Uma nuvem cobre os apóstolos, fazendo-os enxergar melhor, sob a ação do Espírito Santo. E uma voz ressoa para eles: “Este é o meu Filho muito amado. Escutem-no.”

Como no Batismo de Cristo, a Santíssima Trindade se manifestou. Foi então que os apóstolos compreenderam e acreditaram. Eles tiveram, por um momento, um vislumbre do Céu.

Somos todos nós lerdos no pensar e no agir. É preciso que se coloquem as verdades no nosso nariz para que possamos pensar em compreender. Somos como os apóstolos. Somos ainda piores, porque eles eram homens rudes, sem muita instrução. E nós, mesmo quando estudamos acerca da vida e do mundo, mesmo quando somos muito “instruídos”, ainda necessitamos que o Senhor se transfigure ante nós, para crermos na sua missão salvífica.

Nesses dias estou peregrinando na cidade eterna de Roma, visitando os túmulos dos Apóstolos Pedro e Paulo e fazendo a experiência quaresmal de peregrinação e de penitência.
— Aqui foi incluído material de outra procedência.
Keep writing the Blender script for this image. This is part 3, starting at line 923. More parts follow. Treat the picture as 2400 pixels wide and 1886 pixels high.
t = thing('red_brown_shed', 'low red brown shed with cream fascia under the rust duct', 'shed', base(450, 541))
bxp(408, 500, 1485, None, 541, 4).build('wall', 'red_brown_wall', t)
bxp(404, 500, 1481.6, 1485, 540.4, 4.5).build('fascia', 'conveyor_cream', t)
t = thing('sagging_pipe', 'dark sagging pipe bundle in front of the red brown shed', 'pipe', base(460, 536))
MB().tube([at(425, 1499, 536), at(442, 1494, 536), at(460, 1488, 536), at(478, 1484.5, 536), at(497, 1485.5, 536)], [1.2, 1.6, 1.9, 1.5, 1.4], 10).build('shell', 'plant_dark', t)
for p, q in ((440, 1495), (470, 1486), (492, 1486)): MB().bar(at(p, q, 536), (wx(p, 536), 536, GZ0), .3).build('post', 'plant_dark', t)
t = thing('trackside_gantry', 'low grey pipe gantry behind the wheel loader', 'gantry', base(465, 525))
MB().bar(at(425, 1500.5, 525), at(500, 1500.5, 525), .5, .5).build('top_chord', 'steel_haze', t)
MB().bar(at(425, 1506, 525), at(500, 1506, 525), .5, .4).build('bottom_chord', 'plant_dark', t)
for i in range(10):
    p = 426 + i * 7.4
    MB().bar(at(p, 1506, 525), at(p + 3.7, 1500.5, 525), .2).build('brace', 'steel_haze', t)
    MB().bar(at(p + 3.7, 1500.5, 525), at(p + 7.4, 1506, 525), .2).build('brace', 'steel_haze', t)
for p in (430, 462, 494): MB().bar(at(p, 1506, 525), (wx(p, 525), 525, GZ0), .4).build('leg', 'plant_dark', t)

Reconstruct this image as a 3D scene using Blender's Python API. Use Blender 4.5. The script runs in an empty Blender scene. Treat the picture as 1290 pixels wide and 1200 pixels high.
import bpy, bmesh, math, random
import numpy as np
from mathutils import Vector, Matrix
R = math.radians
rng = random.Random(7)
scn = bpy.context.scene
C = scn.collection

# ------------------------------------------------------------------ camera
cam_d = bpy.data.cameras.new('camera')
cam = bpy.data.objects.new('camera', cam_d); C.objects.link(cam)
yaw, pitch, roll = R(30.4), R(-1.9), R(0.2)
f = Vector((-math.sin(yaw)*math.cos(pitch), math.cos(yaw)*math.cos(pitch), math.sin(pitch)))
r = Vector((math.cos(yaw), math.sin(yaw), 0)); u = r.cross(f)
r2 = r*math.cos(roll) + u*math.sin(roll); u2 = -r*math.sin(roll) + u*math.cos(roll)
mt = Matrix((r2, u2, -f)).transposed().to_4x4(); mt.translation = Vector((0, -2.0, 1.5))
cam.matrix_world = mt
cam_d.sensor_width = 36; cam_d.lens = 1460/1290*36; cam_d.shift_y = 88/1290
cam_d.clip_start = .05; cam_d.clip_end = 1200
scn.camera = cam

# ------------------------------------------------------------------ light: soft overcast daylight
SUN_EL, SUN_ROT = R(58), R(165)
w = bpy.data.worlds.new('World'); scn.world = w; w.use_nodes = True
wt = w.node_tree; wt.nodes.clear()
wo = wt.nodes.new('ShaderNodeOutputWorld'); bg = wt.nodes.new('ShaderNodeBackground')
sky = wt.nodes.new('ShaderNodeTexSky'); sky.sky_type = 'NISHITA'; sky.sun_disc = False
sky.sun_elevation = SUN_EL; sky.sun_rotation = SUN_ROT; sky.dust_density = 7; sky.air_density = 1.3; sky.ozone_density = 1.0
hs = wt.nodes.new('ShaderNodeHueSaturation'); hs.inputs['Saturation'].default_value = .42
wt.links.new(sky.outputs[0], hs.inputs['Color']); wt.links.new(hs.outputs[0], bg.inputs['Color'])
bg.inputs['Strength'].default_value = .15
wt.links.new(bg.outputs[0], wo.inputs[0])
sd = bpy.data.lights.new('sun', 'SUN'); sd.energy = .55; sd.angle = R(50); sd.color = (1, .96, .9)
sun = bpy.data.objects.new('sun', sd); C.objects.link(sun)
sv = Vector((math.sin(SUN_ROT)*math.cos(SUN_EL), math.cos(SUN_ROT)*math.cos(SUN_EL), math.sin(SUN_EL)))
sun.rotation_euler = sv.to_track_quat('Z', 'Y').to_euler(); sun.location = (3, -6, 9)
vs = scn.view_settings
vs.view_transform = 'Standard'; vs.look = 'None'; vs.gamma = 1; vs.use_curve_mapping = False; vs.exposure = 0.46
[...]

Faço esta peregrinação em agradecimento a Deus pela graça de ter servido com destemor e dedicação exclusiva às Igrejas de Luz e de Juiz de Fora. Aqui rezo por você que me acompanha semanalmente na partilha destes modestos textos. O que me anima ainda a escrever é partilhar a existência vivida na busca do Transfigurado. O testemunho dos evangelistas sobre a transfiguração de Cristo (e os sinóticos documentam os fatos) deve levar-nos a, não só crer, mas agir, como conseqüência desta crença, amando-nos uns aos outros, perdoando os tropeços de cada um, ajudando-nos mutuamente a se levantar, combatendo a ganância, a violência, o egoísmo, para que consigamos construir um mundo novo, transfigurado, cheio de luz, paz, igualdade, justiça, amor. Sem dúvida este será um vislumbre do Céu.